Monday 29 July 2013

Desperate Duchesses (Desperate Duchesses #1), Eloisa James - The Review


Rapiers. Dawn, Wimbledon Commons, near the windmill. Tuesday. I have a chess game planned with Lord Bonnington tomorrow and can’t bother with this. You are a hot-headed Fool who clearly has no sense of the Importance of Women (none whatsoever) nor of a good Sleep (vastly to be desired). I shall, however, resign myself to killing you.

                                  7.5
Roberta St. Giles knows that if she leaves the matter of getting her married off in the hands of the Mad Marquess (her poet dad), she will die an old hunchbacked maid, so when she meets and instantly falls in love with  the most eligible bachelor in the kingdom, she takes matters into her own hands. She pursues the duke of Villiers to London intending to have his hand in marriage one way or another.

The Concept
So what do you do when you commit to writing a historical romance novel/series but you are too gifted of a writer to just write a typical girl meets boy ....... boy marries girl story?

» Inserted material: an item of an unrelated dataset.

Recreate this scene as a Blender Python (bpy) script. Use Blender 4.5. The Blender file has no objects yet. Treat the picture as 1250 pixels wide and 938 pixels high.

You give us a whole cast of beautifully drawn characters who all have so much interesting stuff going on with them, and then expertly weave into the story, references to and games of that wonderfully elitist, pseudo-intelligent game of chess.

The Writing
Elegant.

The Story
Roberta is twenty one and unmarried! Even more tragic, there are no prospects on the horizon. All the eligible bachelors are in London and she is stuck in the backwaters of somewhere. She is therefore not about to ignore fate when it brings the magnetic - 'He was a dangerous mixture of carelesness and supreme elegance' - Duke of Villiers into her life. He promptly offers her a roll in the hay, not caring whether he shall have her or not. She declares "You shan't have me" and proceeds to immediately fall in love.

Jemma, recently arrived from a life of pleasure, balls, and sin in Paris to bear her husband, the Duke of Beaumont an heir before he unexpectedly drops dead from overworking himself in the house of Lords, decides to take Roberta on as a project. She will take advantage of the fact that she is a superb chess player to get the chess obsessed Duke of Villiers to give up his lady killer ways and settle down with Roberta.

Who have we left out? Jemma's brother of course. And her husband. And her childhood bestfriend.

What have we left out? It is set in late eighteenth century United Kingdom.

The Resolution
After the duel at Wimbledon Commons, near the windmill, Boy marries Girl.